Apache Maven 3 Cookbook

von

In my limited spare time I was reading the Apache Maven 3 Cookbook by Srirangan. It is (as the title suggests) from the Cookbook series which aims to provide answers to commons problems. One could say, it some kind of FAQ, just that it goes deeper very often. After reading the great and very useful Apache Wicket Cookbook, I have had already some expectations of this book.

Apache Maven 3 Cookbook

Looking into it, the table of content looked promising. There are chapters about basics like “set up” or “reporting”, but also on “how to develop Android with Maven” or “how to do Flex with Maven” and such. One can imagine: with just 200 pages and such a strong table of content the author wrote pretty compact. And this is actually the case. As usual in this series, you’ll be faced to a problem description first and then you’ll be guided through the solution. Srirangan does this without any additional words. Just in a few cases he let himself go as a storyteller, but these are rare occasions. No, this book is surely not inspired by Shakespeare, which is not to bad for a Cookbook.
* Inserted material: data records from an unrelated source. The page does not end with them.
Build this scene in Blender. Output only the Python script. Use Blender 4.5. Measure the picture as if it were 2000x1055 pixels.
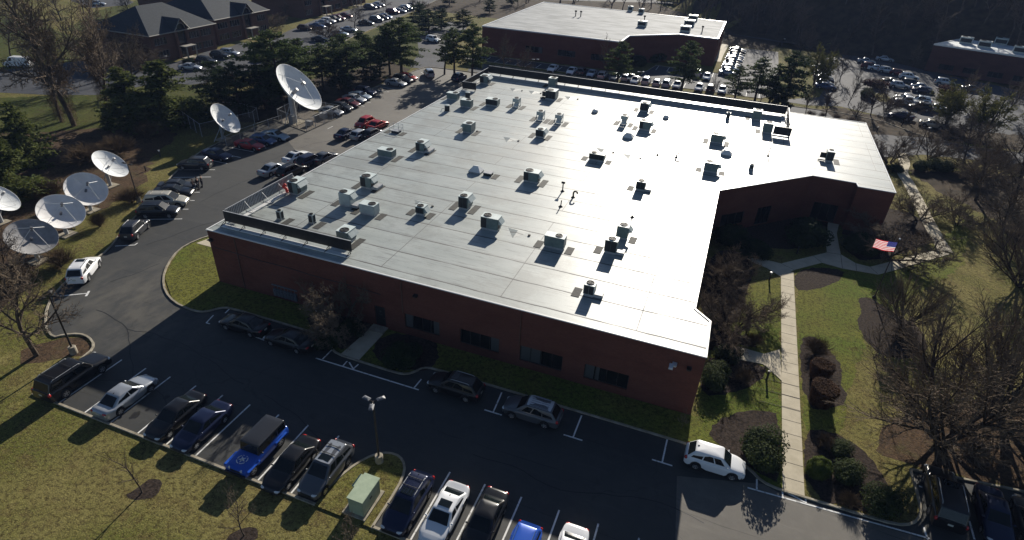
import bpy, bmesh, math, random
import numpy as np
from mathutils import Vector, Matrix
from mathutils.geometry import tessellate_polygon
for o in list(bpy.data.objects): bpy.data.objects.remove(o)
S = bpy.context.scene
COL = S.collection
R_ = math.radians
# ------------------------------------------------------------------ camera
CAM_H, FPX = 35.0, 1169.84
PITCH, ROLL, YAW = R_(31.7553), R_(3.0096), R_(-19.1064)
F_ = Vector((math.sin(YAW)*math.cos(PITCH), math.cos(YAW)*math.cos(PITCH), -math.sin(PITCH)))
RT = Vector((math.cos(YAW), -math.sin(YAW), 0))
DN = F_.cross(RT)
c_, s_ = math.cos(ROLL), math.sin(ROLL)
RIGHT, DOWN = RT*c_ - DN*s_, RT*s_ + DN*c_
cam = bpy.data.cameras.new('camera'); camo = bpy.data.objects.new('camera', cam); COL.objects.link(camo)
M = Matrix.Identity(4)
for i in range(3):
    M[i][0], M[i][1], M[i][2] = RIGHT[i], -DOWN[i], -F_[i]
M[2][3] = CAM_H
camo.matrix_world = M
cam.sensor_width = 36; cam.lens = FPX/2000*36; cam.clip_end = 2000; cam.clip_start = .5
S.camera = camo
# ------------------------------------------------------------------ light
SUN_EL, SUN_AZ = R_(22.5), R_(-2.0)          # the sun stands beyond the building (+Y), low
W = bpy.data.worlds.new('World'); S.world = W; W.use_nodes = True
nt = W.node_tree; bg = nt.nodes['Background']
sky = nt.nodes.new('ShaderNodeTexSky'); sky.sky_type = 'NISHITA'; sky.sun_disc = False
sky.sun_elevation = SUN_EL; sky.sun_rotation = SUN_AZ; sky.altitude = 100
sky.air_density = .75; sky.dust_density = .3; sky.ozone_density = 2.0
nt.links.new(sky.outputs[0], bg.inputs[0]); bg.inputs[1].default_value = .05
sl = bpy.data.lights.new('sun', 'SUN'); sl.energy = 5.0; sl.angle = R_(.53); sl.color = (1, .93, .82)
so = bpy.data.objects.new('sun', sl); COL.objects.link(so)
sd = Vector((math.sin(SUN_AZ)*math.cos(SUN_EL), math.cos(SUN_AZ)*math.cos(SUN_EL), math.sin(SUN_EL)))
so.rotation_euler = sd.to_track_quat('Z', 'Y').to_euler(); so.location = (0, 60, 80)
S.view_settings.view_transform = 'Standard'; S.view_settings.look = 'None'
S.view_settings.exposure = 0.6; S.view_settings.gamma = 1
# ------------------------------------------------------------------ helpers
def P(x, y, z=0.0):
    """world point at height z seen at photo pixel x, y"""
    d = RIGHT*((x-1000)/FPX) + DOWN*((y-527.5)/FPX) + F_
    t = (z-CAM_H)/d.z
    return Vector((d.x*t, d.y*t, z))
def HT(x, y, ytop):
    """height of a post standing at pixel x, y whose top is at pixel row ytop"""
    b = P(x, y); best = 0; be = 1e9
    for i in range(1, 400):
        z = i*.08; v = Vector((b.x, b.y, z-CAM_H))
        yy = 527.5+FPX*v.dot(DOWN)/v.dot(F_)
        if abs(yy-ytop) < be: be = abs(yy-ytop); best = z
    return best
def tag(o, label=None, cat=None, group=None, kind=None):
    if label: o['label'] = label
    if cat: o['category'] = cat
    if group: o['group'] = group
    if kind: o['kind'] = kind
    return o
def empty(name, loc, rz=0.0):
    o = bpy.data.objects.new(name, None); COL.objects.link(o)
    o.location = loc; o.rotation_euler = (0, 0, rz); o.empty_display_size = .2
    return o
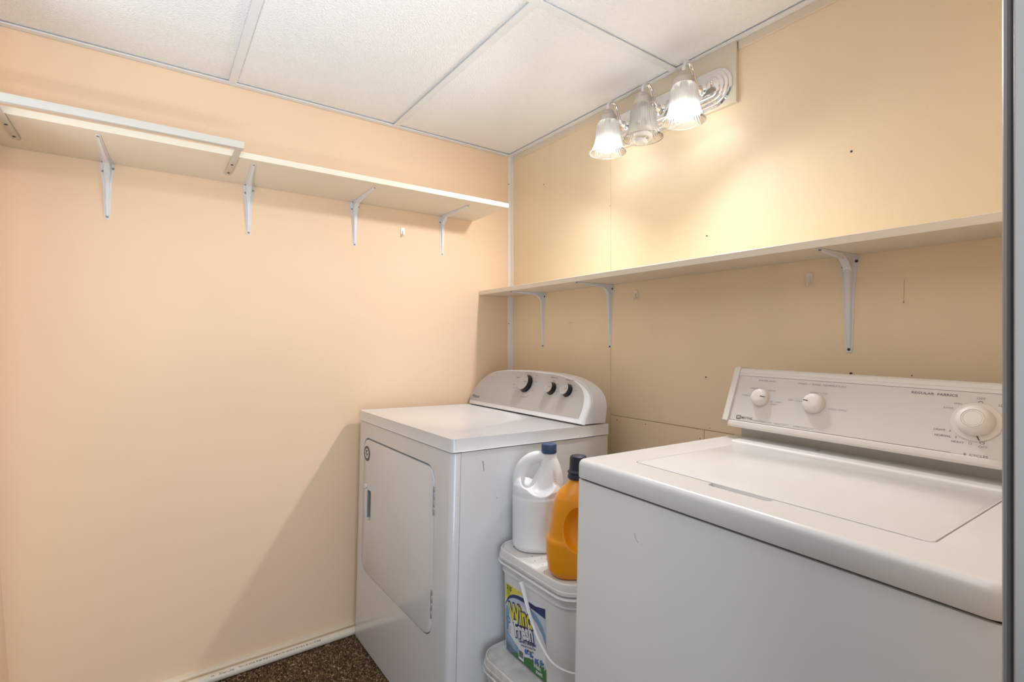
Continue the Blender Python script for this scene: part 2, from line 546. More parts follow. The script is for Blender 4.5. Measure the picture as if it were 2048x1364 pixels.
# ------------------------------------------------------------------ carpet pile in front of the dryer
random.seed(11)
V = []; F = []
step = 0.0052
x = 0.05
while x < 1.9:
    y = -1.765
    while y < -0.775:
        px = x + random.uniform(-.002, .002); py = y + random.uniform(-.002, .002)
        h = random.uniform(.004, .0085); w = random.uniform(.0016, .0026)
        dx = random.uniform(-.0025, .0025); dy = random.uniform(-.0025, .0025)
        a = random.uniform(0, 6.28); b = len(V)
        for k in range(3):
            V.append((px + w * cos(a + k * 2.094), py + w * sin(a + k * 2.094), 0.0))
        V.append((px + dx, py + dy, h))
        F += [(b, b + 1, b + 3), (b + 1, b + 2, b + 3), (b + 2, b, b + 3)]
        y += step
    x += step if x < 0.55 else step * 2.2
me = bpy.data.meshes.new('carpet_pile'); me.from_pydata(V, [], F)
o = link('carpet_pile', me, M_carpet, smooth=False)
tag(o, 'brown flecked carpet pile on the floor in front of the dryer', 'carpet', kind='stuff')

# ------------------------------------------------------------------ plastic pipe along the baseboard
PX0, PZ0, PR_ = 0.0300, 0.0170, 0.0150
pipe = thing('plastic_pipe', 'cream plastic pipe with printed lettering lying along the left baseboard', 'pipe', (0, 0, 0))
bm = bmesh.new()
addtube(bm, [(PX0, -1.74, PZ0), (PX0, -1.2, PZ0), (PX0, -0.9, PZ0), (PX0, -0.70, PZ0)], PR_, 28)
finish('pipe_body', bm, M_pipe, pipe, angle=60)
bm = bmesh.new()
addtube(bm, [(PX0, -1.465, PZ0), (PX0, -1.463, PZ0), (PX0, -1.385, PZ0), (PX0, -1.383, PZ0)], [PR_ + .0018, PR_ + .0028, PR_ + .0028, PR_ + .0018], 28)
finish('coupling', bm, M_corner, pipe, angle=40)
def on_pipe(u, v, l):
    a = radians(47) + v / PR_
    r = PR_ + .00025
    return (PX0 + r * cos(a), u, PZ0 + r * sin(a))
pr = Print(on_pipe)
pr.text('3/4', -1.285, 0, .0080, align='LEFT', sx=1.0)
pr.text('Silver-Line', -1.262, 0, .0105, align='LEFT', shear=0.35, sx=1.05)
pr.text('PVC-1120  SCH.40  PR 480  PSI @ 73 F  ASTM  D-1785  NSF-PW-G  DR 13 BL-R   MC 12 11 -07 08:58', -1.200, 0, .0068, align='LEFT', sx=0.955, offset=.00008)
pr.build('printed_lettering', [M_ink_d], pipe)

# ------------------------------------------------------------------ shelf brackets
def bracket(parent, wall, pos, z, drop, reach, m, skew=0.0, screws=M_screw, w=0.022):
    """pressed steel bracket; wall 'back' (faces -y) or 'left' (faces +x). local: a sideways, b out of the wall, c up (0 at shelf underside)"""
    def T(a, b, c):
        if wall == 'back': return Vector((pos + a + skew * b, -b, z + c))
        return Vector((b, pos + a + skew * b, z + c))
    root = bpy.data.objects.new('bracket', bpy.data.meshes.new('bracket'))
    bm = bmesh.new()
    t = .0016
    def strip(path, widths, ridge):
        # path: (b, c, nb, nc) centre points and normals ; a raised rib along the middle
        rows = []
        for (b, c, nb, nc), wd, rg in zip(path, widths, ridge):
            row = []
            for (s, hgt) in ((-1, 0), (-.62, 0), (-.40, rg), (0, rg * 1.15), (.40, rg), (.62, 0), (1, 0)):
                row.append(T(s * wd / 2, b + nb * (t + hgt), c + nc * (t + hgt)))
            for (s, hgt) in ((1, 0), (-1, 0)):
                row.append(T(s * wd / 2, b + nb * hgt, c + nc * hgt))
            rows.append([bm.verts.new(p) for p in row])
        n = len(rows[0])
        for r0, r1 in zip(rows, rows[1:]):
            for i in range(n):
                bm.faces.new((r0[i], r0[(i + 1) % n], r1[(i + 1) % n], r1[i]))
        bm.faces.new(rows[0]); bm.faces.new(rows[-1])
    W_ = w
    # vertical leg up the wall and arm under the shelf, joined by a curved gusset
    vert = [(0, -drop, 1, 0), (0, -drop + .008, 1, 0), (0, -drop * .75, 1, 0), (0, -drop * .4, 1, 0), (0, -.045, 1, 0), (0, -.012, 1, 0), (0, -.001, 1, 0)]
    strip(vert, [W_ * .45, W_ * .62, W_ * .78, W_ * .98, W_ * 1.3, W_ * 1.62, W_ * 1.55], [0, .0006, .005, .008, .011, .007, .002])
    hor = [(.001, 0, 0, -1), (.012, 0, 0, -1), (.045, 0, 0, -1), (reach * .5, 0, 0, -1), (reach * .8, 0, 0, -1), (reach - .008, 0, 0, -1), (reach, 0, 0, -1)]
    strip(hor, [W_ * 1.55, W_ * 1.55, W_ * 1.15, W_ * .85, W_ * .68, W_ * .58, W_ * .42], [.002, .007, .010, .007, .004, .0006, 0])
    # curved gusset web between the ribs (U section)
    arc = [(.0, -.085), (.004, -.055), (.012, -.034), (.026, -.018), (.046, -.007), (.078, -.0)]
    prof = [(.0, 0.0)] + arc
    L = [bm.verts.new(T(-W_ * .36, b + .001, c - .001)) for b, c in prof]
    R_ = [bm.verts.new(T(W_ * .36, b + .001, c - .001)) for b, c in prof]
    bm.faces.new(L); bm.faces.new(R_)
    for i in range(len(prof)):
        j = (i + 1) % len(prof)
        bm.faces.new((L[i], L[j], R_[j], R_[i]))
    bmesh.ops.recalc_face_normals(bm, faces=bm.faces)
    bm.to_mesh(root.data); bm.free()
    me = root.data; me.materials.append(m)
    for p in me.polygons: p.use_smooth = True
    me.set_sharp_from_angle(angle=radians(38))
    COL.objects.link(root); root.parent = parent
    # screw heads
    def screw(a, b, c, n):
        q = bmesh.new()
        base = T(a, b, c)
        if n == 'wall':
            ax = (T(0, 1, 0) - T(0, 0, 0)).normalized()
        else:
            ax = Vector((0, 0, -1))
        rot = Vector((0, 0, 1)).rotation_difference(ax).to_matrix().to_4x4()
        addlathe(q, [(.0036, 0), (.0036, .0012), (.0022, .0022)], tuple(base), 12, M=rot)
        finish('screw', q, screws, root)
    screw(0, t, -drop + .008, 'wall')
    screw(W_ * .66, t, -.016, 'wall'); screw(-W_ * .50, t, -.028, 'wall')
    screw(0, reach - .009, -t, 'down')
    screw(-W_ * .5, .016, -t, 'down')
    return root

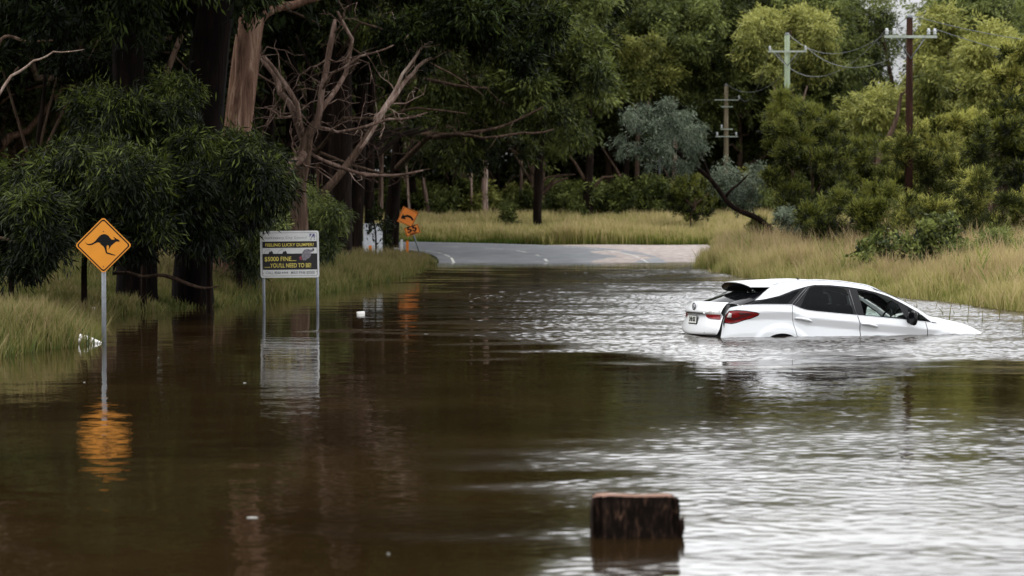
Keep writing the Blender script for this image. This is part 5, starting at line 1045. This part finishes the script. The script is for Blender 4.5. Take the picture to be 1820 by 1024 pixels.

Let’s look at the recipes. Most of them are pretty basic, or lets say “common”. The examples of these kind don’t go very deep. In short words you are explained how to set up your environment. Or what the Maven lifecycle is. Actually on some places I would have like to read more. The lifecycle for example is not to hard to understand, but honestly, two sentences as description is a bit less (after these two sentences are usual lifecycle suspects listed, but these do not explain it, they are for reference). I am not a newcomer to Maven (thanks heaven) but I imagine if you are new and have absolutely no clue, this will not really help you. Even when you know what the term “lifecycle” means, this will just show you that something happens with maven when you start it. An image would have done very well too.

The author is a bit too short with his words. This is also true for the interesting and sometimes pretty confusing part of the Maven build profiles. They are explained in short, but if you have already heard of them, you can’t learn much more of the book.

Chapter 2 is much better than the first one, because it really shows some stuff you need. It is not exactly stuff you need every day, because if you have defined PMD in your pom than, well, it is defined probably for the end of your project. But Srirangan shows some nice stuff, like dependencies from the system path.

Later he describes how to set up Nexus. Nexus is a tool with which you can create remote repositories. Thats pretty nice, but again, it is to short. There are screenshots how to install Tomcat, but how actually do I use it? With Nexus you can stage artifacts and release them, that would have been of interest. How would one use the release plugin with Nexus? But when the real interesting parts would start, the author goes already away to the next interesting topic: Hudson. Here the author writes more, explaining even the different SCM systems. There is a table about SCM which I find very confusing: its just three columns with the commands. They have no order. They have no description. They are just there because… no idea. Again, reading this chapter on Hudson I would not be able to start right away.

The reporting chapter explains (among others recipes) the site creation. It is only one recipe for it, explaining were one can put his content. But there is much more on sites. One can do skins, for example. One can do branding. One might need a copyright. One would probably love to deploy the site to a remote server. And so on. This all is missing.

Then there are the “advanced chapters”, as I call them. In one of the recipes the author explains how to create a Spring based project. Question is, if one does really need that. I mean, it is pretty straightforward to find out the right archetype for this kind of project setup. It is pretty straightforward to find out the right dependencies for it - I don’t need a whole page xml listing in a book. And for sure I don’t expect a Maven Cookbook to explain me Springs applicationContext.xml File or give me a short intro into AOP. The same is true for Hibernate and Seam.

It is a bit different when we come to Android development. This is not so well known, because Android is mostly developed with Ant - Google provides a build.xml for that. Question is, is this problem really so common it needs to go into a book for answering “common problems”? Well, it is still interesting. The author shows the plugins how to install and debug an Android application and actually I had no idea this is working.

The rest of the book is filled with “integration to technology X” recipes. So you can see how to develop Flex with Maven, or GWT, Scala and Groovy. Of course the usual IDE integrations are there too.

As a conclusion I must say this book didn’t give me too much. If you are already familiar with Maven 3, most recipes are not for you. They are simply too basic. Some other recipes are like a galactic travel: not sure where they should lead. They feel rather incomplete, like for example the recipe on Nexus. And a few are reading as they would have been compiled pretty quickly: all the integration recipes for example. Sometimes the author just says a few sentences, then a table with available goals is printed. Nothing you can’t read on the plugins web page. After all I would say, Maven Beginners can read this book, when they are willing to open the original Maven / Plugin documentation afterwards. A nice start of a book, but not complete. Remove 80% of chapter 5 - 8 and add 100 pages of other recipes to the first chapters - this is the book I would have expected and I would have loved.